→ **WRITTEN INSTRUCTION**:
Return each line containing "Python".
[begin EXCERPTED RECORDS]
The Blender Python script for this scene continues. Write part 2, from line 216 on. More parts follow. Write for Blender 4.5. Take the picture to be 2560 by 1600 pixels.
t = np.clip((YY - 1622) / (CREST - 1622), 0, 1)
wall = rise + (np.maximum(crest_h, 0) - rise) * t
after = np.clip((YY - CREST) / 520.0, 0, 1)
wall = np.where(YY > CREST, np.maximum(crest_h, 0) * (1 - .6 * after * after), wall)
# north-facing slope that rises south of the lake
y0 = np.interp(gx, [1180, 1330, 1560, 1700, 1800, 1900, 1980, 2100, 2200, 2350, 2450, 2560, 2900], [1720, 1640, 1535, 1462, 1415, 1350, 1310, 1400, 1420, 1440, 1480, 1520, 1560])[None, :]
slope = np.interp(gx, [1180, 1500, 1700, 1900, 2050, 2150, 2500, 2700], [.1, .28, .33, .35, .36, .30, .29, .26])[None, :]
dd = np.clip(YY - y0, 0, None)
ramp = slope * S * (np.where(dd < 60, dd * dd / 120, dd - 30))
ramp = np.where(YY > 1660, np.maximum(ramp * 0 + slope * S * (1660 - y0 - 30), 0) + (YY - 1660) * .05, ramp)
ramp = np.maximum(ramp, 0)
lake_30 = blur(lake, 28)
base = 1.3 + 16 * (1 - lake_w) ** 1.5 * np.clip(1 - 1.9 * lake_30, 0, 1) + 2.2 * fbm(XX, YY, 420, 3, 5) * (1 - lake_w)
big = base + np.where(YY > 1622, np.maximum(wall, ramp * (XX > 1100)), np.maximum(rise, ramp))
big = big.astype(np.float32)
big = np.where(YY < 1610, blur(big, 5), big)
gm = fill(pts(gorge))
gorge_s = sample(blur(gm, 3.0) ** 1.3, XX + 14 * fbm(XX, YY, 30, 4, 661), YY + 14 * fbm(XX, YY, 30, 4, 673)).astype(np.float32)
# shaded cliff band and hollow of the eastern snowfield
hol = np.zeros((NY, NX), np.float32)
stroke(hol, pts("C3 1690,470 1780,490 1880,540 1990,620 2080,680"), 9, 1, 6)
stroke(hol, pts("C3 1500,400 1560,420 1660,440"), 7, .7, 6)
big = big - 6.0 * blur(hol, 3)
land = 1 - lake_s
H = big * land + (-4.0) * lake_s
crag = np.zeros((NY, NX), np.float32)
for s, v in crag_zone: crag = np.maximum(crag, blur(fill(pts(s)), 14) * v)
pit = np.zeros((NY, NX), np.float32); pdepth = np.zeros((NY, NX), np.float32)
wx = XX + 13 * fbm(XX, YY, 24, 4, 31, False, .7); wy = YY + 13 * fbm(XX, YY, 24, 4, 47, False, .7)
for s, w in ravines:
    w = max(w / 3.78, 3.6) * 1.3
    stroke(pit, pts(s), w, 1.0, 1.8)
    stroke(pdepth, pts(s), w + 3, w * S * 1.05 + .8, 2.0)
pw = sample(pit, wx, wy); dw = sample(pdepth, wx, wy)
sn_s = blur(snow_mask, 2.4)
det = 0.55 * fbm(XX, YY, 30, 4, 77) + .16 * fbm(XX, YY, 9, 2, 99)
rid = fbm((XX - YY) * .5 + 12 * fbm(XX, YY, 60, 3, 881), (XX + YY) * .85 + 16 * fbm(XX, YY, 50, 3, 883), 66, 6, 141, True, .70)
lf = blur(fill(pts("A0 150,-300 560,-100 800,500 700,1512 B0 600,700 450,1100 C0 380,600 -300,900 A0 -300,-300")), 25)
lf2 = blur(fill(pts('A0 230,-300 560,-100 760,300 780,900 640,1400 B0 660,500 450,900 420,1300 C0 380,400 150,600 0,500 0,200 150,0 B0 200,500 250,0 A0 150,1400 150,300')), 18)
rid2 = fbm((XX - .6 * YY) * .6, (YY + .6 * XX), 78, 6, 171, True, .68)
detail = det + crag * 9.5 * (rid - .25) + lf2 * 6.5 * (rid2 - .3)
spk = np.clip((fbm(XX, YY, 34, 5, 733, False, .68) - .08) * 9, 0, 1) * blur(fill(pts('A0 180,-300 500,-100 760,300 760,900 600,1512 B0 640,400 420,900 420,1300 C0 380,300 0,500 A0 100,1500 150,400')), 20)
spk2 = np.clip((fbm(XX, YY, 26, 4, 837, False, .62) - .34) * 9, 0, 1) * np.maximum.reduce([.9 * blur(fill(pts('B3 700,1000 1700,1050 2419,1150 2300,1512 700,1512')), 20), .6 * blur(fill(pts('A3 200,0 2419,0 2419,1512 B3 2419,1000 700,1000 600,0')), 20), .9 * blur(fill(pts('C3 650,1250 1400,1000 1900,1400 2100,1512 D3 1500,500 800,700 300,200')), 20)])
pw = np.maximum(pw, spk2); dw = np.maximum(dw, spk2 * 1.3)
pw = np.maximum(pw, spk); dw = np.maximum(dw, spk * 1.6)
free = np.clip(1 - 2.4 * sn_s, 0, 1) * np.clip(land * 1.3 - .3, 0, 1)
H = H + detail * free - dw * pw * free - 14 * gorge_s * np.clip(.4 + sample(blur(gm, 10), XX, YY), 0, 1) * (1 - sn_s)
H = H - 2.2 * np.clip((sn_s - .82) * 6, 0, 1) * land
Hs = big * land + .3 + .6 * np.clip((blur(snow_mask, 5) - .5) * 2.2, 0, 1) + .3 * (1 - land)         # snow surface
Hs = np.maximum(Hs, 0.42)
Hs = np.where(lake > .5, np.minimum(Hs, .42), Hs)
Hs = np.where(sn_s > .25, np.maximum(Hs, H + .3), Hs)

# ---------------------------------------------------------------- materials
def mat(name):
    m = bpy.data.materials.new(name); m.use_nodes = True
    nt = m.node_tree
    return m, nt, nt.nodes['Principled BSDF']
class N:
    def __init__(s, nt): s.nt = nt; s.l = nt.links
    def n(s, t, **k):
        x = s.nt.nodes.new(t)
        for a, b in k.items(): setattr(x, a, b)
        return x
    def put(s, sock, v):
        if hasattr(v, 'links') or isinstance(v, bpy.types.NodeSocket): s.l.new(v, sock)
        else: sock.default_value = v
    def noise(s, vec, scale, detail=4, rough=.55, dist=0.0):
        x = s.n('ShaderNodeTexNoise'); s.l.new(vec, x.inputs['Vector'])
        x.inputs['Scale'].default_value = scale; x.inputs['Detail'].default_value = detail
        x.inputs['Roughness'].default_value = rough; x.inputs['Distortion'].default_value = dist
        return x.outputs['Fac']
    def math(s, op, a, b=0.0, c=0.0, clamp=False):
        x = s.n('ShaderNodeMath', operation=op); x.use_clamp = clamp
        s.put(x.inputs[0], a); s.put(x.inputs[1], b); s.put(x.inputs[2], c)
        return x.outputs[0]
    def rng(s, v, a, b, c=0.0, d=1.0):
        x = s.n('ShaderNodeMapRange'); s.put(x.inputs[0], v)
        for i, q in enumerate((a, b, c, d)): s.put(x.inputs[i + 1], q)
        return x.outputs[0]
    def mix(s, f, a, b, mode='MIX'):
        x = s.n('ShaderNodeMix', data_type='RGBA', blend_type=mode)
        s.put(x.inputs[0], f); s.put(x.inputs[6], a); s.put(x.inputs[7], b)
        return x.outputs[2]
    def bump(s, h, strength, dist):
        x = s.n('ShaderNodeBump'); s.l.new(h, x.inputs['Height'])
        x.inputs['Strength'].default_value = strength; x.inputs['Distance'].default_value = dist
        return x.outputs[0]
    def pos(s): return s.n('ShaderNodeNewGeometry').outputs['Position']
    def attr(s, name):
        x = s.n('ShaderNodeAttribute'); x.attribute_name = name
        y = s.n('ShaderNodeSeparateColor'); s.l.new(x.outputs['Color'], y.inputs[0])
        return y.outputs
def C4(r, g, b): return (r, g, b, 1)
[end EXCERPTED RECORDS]
[begin EXCERPTED RECORDS]
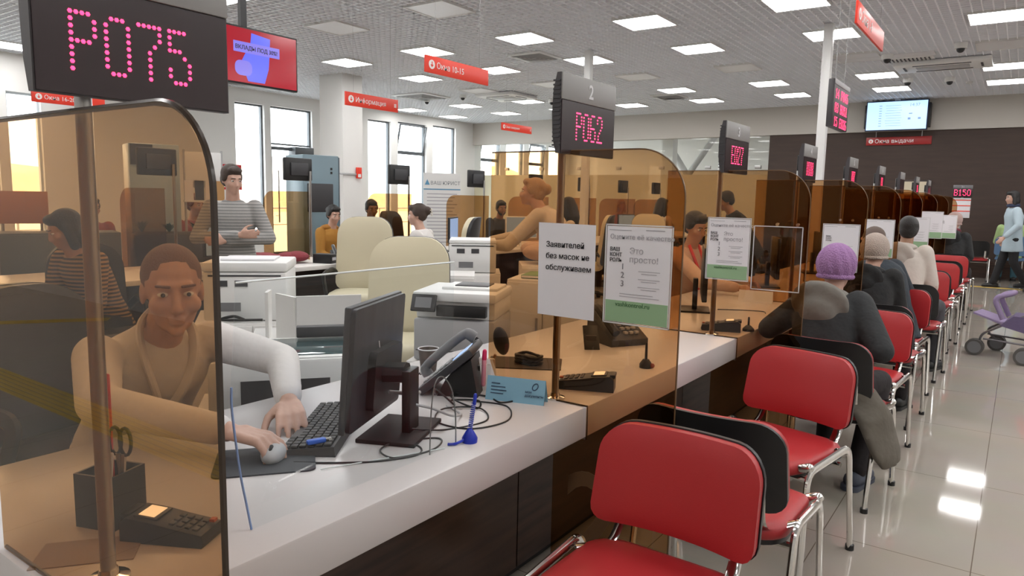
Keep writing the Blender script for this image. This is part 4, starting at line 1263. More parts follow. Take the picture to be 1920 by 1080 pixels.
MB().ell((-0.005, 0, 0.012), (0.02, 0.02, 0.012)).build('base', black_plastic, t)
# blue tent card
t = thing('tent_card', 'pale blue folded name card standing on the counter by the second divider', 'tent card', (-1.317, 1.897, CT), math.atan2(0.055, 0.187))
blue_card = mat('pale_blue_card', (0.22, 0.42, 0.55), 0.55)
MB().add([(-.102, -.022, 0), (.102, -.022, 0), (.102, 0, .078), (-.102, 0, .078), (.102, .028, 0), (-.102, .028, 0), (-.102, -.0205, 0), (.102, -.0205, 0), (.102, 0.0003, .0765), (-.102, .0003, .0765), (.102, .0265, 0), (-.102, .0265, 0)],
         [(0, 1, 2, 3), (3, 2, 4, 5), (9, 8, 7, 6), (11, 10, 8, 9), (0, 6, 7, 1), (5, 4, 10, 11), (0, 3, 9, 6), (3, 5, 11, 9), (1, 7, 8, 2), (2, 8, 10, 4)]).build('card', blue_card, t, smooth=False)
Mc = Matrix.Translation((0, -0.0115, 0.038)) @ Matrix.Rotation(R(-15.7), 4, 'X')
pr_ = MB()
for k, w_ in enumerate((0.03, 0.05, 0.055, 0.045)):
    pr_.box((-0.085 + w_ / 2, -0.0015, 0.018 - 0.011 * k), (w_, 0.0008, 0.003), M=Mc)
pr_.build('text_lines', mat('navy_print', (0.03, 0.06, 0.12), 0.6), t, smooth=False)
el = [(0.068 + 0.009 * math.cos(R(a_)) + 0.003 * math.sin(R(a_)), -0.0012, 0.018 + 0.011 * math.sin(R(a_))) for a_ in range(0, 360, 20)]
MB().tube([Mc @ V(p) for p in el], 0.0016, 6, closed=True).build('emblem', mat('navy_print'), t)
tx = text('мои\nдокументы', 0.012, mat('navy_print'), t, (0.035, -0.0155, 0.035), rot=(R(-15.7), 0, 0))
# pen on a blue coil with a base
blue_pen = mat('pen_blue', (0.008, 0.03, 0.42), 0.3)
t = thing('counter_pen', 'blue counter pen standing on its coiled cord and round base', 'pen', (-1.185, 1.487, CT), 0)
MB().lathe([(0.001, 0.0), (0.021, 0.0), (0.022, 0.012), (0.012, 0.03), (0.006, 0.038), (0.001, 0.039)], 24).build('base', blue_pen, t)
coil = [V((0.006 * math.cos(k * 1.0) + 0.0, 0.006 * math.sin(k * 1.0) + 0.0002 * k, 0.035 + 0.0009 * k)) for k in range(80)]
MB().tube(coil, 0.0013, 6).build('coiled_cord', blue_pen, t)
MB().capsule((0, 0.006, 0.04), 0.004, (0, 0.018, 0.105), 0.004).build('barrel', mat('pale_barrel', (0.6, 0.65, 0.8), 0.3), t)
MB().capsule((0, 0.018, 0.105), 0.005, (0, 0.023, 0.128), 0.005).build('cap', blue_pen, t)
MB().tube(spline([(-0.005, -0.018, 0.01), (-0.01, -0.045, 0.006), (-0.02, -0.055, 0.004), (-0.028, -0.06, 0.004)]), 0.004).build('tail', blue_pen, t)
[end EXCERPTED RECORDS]
[begin EXCERPTED RECORDS]
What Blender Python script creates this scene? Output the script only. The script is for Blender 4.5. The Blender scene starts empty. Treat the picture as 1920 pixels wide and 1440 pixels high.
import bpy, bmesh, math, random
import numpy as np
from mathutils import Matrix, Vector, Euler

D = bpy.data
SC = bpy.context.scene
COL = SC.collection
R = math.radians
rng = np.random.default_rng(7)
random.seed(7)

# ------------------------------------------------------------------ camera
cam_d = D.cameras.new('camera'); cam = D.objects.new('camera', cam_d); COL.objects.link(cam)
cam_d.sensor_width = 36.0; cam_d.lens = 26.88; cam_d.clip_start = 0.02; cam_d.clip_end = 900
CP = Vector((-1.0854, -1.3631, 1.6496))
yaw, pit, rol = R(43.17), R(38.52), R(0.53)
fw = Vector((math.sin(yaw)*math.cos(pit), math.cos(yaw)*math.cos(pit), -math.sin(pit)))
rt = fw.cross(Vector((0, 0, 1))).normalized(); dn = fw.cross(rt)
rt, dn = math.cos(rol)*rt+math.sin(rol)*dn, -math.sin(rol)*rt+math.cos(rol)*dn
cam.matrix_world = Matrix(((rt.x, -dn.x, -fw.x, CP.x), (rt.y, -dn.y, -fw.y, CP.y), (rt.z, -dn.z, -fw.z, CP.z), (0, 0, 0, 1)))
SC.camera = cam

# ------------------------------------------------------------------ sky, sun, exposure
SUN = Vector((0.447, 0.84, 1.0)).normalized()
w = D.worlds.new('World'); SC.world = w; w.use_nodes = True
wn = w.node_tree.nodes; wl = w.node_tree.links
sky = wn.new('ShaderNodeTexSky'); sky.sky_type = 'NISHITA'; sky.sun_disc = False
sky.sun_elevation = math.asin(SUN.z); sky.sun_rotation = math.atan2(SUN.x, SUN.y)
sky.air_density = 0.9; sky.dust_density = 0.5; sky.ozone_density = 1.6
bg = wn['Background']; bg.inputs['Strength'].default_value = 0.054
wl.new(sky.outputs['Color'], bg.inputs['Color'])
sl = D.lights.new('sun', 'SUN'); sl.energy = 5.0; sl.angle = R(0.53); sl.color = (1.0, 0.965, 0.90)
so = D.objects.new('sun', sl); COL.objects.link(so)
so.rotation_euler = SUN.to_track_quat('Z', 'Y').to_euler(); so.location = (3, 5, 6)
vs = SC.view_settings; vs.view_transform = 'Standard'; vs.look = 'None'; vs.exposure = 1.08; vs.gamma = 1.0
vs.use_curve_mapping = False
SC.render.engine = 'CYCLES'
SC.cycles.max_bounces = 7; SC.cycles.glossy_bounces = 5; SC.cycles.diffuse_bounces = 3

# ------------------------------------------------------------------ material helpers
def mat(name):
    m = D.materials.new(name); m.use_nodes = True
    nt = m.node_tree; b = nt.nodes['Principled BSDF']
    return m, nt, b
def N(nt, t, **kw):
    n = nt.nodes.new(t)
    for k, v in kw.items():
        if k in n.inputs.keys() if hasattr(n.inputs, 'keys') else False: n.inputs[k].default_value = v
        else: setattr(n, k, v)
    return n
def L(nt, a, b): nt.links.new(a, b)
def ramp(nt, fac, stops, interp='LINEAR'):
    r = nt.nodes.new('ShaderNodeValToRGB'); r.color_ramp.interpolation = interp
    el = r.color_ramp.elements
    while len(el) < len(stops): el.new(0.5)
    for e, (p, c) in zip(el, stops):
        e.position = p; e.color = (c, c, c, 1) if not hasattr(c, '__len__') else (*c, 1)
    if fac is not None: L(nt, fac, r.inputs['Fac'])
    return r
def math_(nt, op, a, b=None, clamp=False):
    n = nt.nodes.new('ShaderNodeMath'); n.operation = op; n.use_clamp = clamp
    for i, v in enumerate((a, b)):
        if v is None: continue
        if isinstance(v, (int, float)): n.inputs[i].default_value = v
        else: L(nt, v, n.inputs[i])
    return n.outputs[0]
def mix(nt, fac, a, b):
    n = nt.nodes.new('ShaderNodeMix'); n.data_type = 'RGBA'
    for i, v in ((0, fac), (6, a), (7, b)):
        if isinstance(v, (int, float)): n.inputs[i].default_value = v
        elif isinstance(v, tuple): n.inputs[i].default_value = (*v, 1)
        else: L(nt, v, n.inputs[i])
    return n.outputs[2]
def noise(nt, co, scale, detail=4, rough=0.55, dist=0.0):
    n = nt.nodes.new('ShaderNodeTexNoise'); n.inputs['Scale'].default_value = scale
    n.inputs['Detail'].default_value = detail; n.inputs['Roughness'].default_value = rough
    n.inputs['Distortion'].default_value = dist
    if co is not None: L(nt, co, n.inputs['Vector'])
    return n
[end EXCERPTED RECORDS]
→ **THE RESPONSE**:
The Blender Python script for this scene continues. Write part 2, from line 216 on. More parts follow. Write for Blender 4.5. Take the picture to be 2560 by 1600 pixels.
What Blender Python script creates this scene? Output the script only. The script is for Blender 4.5. The Blender scene starts empty. Treat the picture as 1920 pixels wide and 1440 pixels high.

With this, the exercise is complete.